Pirate Prude, Helium (Matador Records): The middle two songs on this six-song EP (perhaps the longest EP in history) are the Whore Songs: on "XXX," Mary Timony sings that she's not for free, but "I'll take your love if your love will pay me"; on "OOO," she offers herself as candy, droning in a flat and pretty voice that "you can suck me or leave me in the wrapper sticky." The rest of the songs equate love with death, Timony's creepy come-ons doubling as violent threats ("You got a skull, baby, you got a spine, after I'm done with you I'll spit them out like rinds"), and all six songs are set to the most dissonant, harrowing pop songs of the year--like, if Bedhead was fronted by Thalia Zedek and Polly Jean Harvey.

Superunknown, Soundgarden (A&M Records): Twenty years from now, for better or worse, kids will call their classic-rock station and request "Black Hole Sun" the way they tie up phone lines begging to hear "Stairway to Heaven" just one more time; it's as beautiful as it is brutal, as soft as it is loud, classic-(arena-)rock redone brand-new--not the best song on Superunknown ("Let Me Drown" or "Kickstand" possess better riffs, "Like Suicide" is creepier), but a great Rock Single. After regurgitating Blue Cheer-Zep-Sabbath rip-riffs for a handful of records, Soundgarden finally struck upon the right mixture of hard-rock and punk, standing tall upon the same middle ground into which Pearl Jam quickly sinks.
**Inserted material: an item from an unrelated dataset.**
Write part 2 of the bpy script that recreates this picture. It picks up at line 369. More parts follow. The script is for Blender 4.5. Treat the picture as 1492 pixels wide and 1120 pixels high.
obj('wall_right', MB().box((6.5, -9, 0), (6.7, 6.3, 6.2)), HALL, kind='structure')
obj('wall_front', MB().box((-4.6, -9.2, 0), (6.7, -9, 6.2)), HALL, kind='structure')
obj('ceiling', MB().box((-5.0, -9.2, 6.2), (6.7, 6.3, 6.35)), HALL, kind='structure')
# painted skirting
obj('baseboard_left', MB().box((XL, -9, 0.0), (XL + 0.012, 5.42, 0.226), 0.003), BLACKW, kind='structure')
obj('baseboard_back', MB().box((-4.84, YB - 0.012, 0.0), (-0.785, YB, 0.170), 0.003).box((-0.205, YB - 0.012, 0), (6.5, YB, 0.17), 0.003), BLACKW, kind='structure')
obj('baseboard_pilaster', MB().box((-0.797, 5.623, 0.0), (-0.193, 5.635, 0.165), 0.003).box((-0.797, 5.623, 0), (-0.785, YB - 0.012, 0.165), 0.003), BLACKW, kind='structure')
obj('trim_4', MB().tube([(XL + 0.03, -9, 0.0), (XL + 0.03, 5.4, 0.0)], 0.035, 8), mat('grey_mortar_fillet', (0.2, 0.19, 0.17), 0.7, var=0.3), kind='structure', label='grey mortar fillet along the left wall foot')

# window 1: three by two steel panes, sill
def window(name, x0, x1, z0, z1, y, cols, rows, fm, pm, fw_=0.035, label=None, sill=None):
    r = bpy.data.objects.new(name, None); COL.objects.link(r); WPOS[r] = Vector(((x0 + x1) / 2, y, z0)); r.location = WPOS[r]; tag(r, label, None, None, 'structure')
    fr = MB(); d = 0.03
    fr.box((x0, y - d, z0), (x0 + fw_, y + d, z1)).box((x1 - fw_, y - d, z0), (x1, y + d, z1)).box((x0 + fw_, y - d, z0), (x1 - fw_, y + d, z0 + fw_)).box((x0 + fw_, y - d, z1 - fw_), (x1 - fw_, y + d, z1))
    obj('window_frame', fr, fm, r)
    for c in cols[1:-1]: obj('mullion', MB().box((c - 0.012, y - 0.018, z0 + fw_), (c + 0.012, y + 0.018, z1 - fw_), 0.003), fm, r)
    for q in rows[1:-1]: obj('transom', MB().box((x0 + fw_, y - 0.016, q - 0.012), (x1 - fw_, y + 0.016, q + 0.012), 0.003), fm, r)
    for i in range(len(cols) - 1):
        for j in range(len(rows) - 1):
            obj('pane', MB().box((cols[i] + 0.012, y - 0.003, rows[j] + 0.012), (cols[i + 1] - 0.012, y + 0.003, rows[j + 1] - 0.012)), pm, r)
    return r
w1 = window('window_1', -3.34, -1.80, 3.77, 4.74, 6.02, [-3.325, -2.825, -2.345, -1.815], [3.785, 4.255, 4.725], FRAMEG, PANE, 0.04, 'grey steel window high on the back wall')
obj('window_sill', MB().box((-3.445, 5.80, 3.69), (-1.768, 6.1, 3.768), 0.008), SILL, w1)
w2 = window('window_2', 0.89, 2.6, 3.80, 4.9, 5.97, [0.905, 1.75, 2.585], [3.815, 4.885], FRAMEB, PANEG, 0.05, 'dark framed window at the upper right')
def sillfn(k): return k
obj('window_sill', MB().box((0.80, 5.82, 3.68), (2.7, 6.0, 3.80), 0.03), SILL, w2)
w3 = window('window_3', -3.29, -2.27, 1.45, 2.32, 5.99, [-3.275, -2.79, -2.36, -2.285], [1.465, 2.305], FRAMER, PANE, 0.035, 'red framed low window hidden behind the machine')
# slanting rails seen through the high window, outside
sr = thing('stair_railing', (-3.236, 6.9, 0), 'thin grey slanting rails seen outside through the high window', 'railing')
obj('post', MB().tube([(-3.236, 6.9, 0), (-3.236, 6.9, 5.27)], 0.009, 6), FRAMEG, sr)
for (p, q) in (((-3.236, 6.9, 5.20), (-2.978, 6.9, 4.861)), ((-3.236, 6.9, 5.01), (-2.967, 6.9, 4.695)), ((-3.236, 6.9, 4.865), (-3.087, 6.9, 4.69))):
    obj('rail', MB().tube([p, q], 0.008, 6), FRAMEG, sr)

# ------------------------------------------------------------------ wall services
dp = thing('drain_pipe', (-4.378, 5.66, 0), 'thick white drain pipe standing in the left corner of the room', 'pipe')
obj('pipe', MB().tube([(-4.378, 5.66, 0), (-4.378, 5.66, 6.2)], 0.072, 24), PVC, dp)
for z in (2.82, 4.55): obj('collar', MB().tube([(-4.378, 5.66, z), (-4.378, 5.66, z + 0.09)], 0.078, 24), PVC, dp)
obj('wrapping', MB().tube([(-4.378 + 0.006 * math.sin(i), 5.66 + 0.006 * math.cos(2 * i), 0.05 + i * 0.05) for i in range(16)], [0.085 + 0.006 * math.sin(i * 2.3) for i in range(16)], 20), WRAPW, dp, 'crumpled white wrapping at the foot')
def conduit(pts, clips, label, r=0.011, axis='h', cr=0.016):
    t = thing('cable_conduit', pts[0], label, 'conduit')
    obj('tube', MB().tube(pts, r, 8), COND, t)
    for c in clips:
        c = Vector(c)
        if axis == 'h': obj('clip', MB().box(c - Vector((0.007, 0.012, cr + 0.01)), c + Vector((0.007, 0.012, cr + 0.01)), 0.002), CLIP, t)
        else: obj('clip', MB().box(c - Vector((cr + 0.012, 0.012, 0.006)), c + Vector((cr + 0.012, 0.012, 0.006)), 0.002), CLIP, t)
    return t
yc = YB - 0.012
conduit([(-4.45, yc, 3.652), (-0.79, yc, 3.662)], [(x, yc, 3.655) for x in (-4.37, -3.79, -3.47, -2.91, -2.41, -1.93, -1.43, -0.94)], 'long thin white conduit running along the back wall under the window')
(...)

Martinis and Bikinis, Sam Phillips (Virgin Records): As Leslie Phillips, she sang disco for Jesus, extolling His praises over a cheesy technobeat that garnered her a rep as the Madonna of the born-again crowd. As Sam Phillips, she speaks ill of the church, referring to herself and husband-producer T Bone Burnett as "Christian atheists," meaning they believe in not believing. And so here's a record filled with faintly veiled anti-church songs ("Baby I Can't Please You," "Circle of Fire" with its references to "magic ladders in the sky") layered underneath lush, Beatley production--so Beatley, in fact, the record closes with a fiery, threatening version of Lennon's "Gimme Some Truth.